Incalculável - O diretor de Meio Ambiente da Secretaria Municipal de Meio Ambiente e Desenvolvimento Urbano (Smades), Geovanne Ferreira Vasconcelos, disse que a atual situação é por causa de anos de invasões e que envolve não o atual governo, mas as gestões municipais passadas.

Segundo ele, esse tipo de ocupação já virou rotina em Cuiabá, o que dificulta uma espécie de censo desses moradores. Enquanto uma família é retirada da margem do córrego, outra assume o local e constrói uma moradia semelhante a anterior.

Geovanne conta que está fazendo um levantamento para saber o total de pessoas que invadiram as margens de córregos na Capital e espera que até outubro haja o resultado. "Se só o Gumitá tem 400 famílias, quantas não devem estar nos mais de 30 córregos que cruzam Cuiabá?"

Abrigo - O Centro Esportivo Gustavo Cid Nunes da Cunha, o chamado "Ginásio do Lixeira", por 4 anos consecutivos foi abrigo para dezenas de famílias que perderam seus bens nas fortes chuvas de Cuiabá. Somente em 2010, isso não aconteceu devido ao intenso período de seca.

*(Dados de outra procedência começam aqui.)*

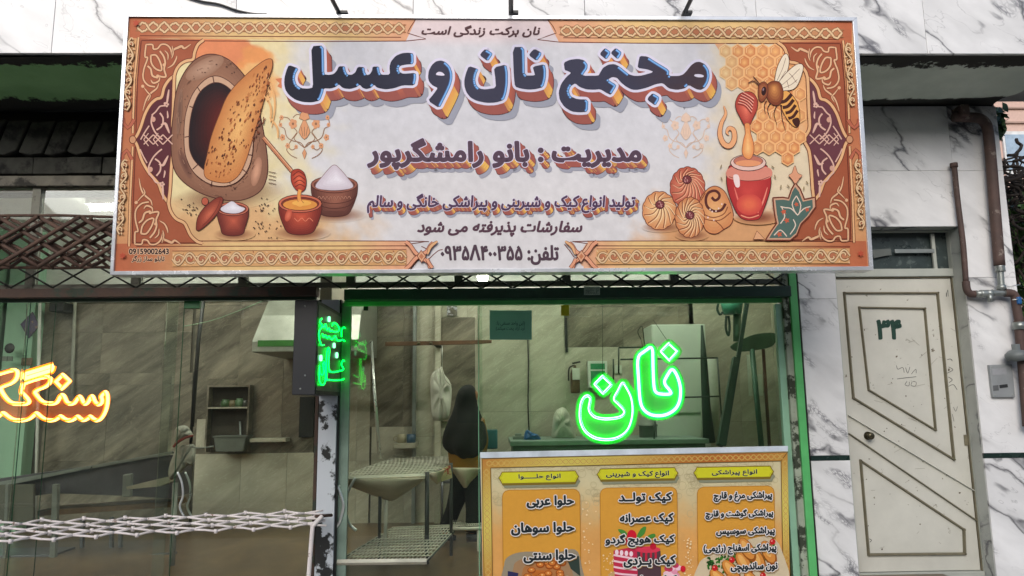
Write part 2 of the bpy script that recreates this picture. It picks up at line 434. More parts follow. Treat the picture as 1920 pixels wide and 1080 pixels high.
# ================================================================ large structure
YF, YW = 5.0, 6.0
ZS = at(960, 97, YF).z                           # underside of the canopy
FLOOR = .2
# unseen house added behind the viewer to dim the reflections in the glass
ob = thing('added_opposite_house', 'plain brick house added unseen behind the viewer to dim glass reflections', 'house', (0, -11, 0))
MB().box(-16, 16, -14, -11, 0, 7.5).build('wall', plain('brick_wall', rgb(128, 112, 98), .9, var=.2, scale=3), ob)
for i in range(7):
    for z in (1.0, 4.3):
        MB().box(-14 + i * 4.3, -12.2 + i * 4.3, -11.0, -10.95, z, z + 1.7).build('window', plain('dark_pane', rgb(52, 58, 62), .1), ob)
asphalt = plain('asphalt', rgb(60, 60, 60), .9, var=.3, scale=30, bump=.4)
m = MB(); m.box(-60, 60, -60, 60, -.3, 0); m.build('ground', asphalt, kind='structure')
m = MB(); m.box(-12, 12, 3.6, 5.98, 0, .15); m.build('pavement', plain('pavement_slab', rgb(188, 186, 180), .85, var=.15, scale=8, bump=.3), kind='structure', bevel=.01)

M_white = marble('white_marble')
M_fas = marble('fascia_marble', base=.79, cover=.34, seedk=53.0)
M_grout = plain('dark_joint', rgb(70, 70, 70), .9)
# canopy slab with marble facing slabs
cano = thing('canopy', 'deep concrete canopy faced with white veined marble running over the whole shopfront', 'canopy', (0, YF, ZS))
def loc(o, parent):                              # keep world place when parented to a moved empty
    return o
m = MB()
XL, XR = -4.6, aty(1862, YW, ZS)
# plastered soffit, sagging slightly towards the wall, edge rounded at the right
nx, ny = 60, 14
vs = []; fs = []
for i in range(nx + 1):
    for j in range(ny + 1):
        x = XL + (XR - XL) * i / nx; y = YF + .05 + (YW + .05 - YF) * j / ny
        vs.append((x, y, ZS + .012 * math.sin(x * 2.1 + j) + .01 * math.sin(y * 9 + x)))
for i in range(nx):
    for j in range(ny): a = i * (ny + 1) + j; fs.append((a, a + ny + 1, a + ny + 2, a + 1))
k = N('soffit_plaster'); v = k.coord()
n1 = k.noise(v, 1.6, 7, .65); n2 = k.noise(v, 7, 8, .7)
sx_ = k.n('SeparateXYZ'); k.l(v, sx_.inputs[0])
col = k.mix(k.math('GREATER_THAN', sx_.outputs[0], 0.5), k.ramp(n1, [(.3, rgb(136, 188, 124)), (.7, rgb(164, 214, 150))]), k.ramp(n1, [(.3, rgb(180, 190, 178)), (.7, rgb(212, 220, 208))]))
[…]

Segundo um funcionário do ginásio, que não quis se identificar, outubro do ano passado foi o último mês em que as famílias estavam abrigadas. "Chegaram em 2008 e saíram dia 24 de outubro". Esse funcionário afirma que foram essas famílias as que depredaram o ginásio, que atualmente está sem energia elétrica e com os banheiros destruídos.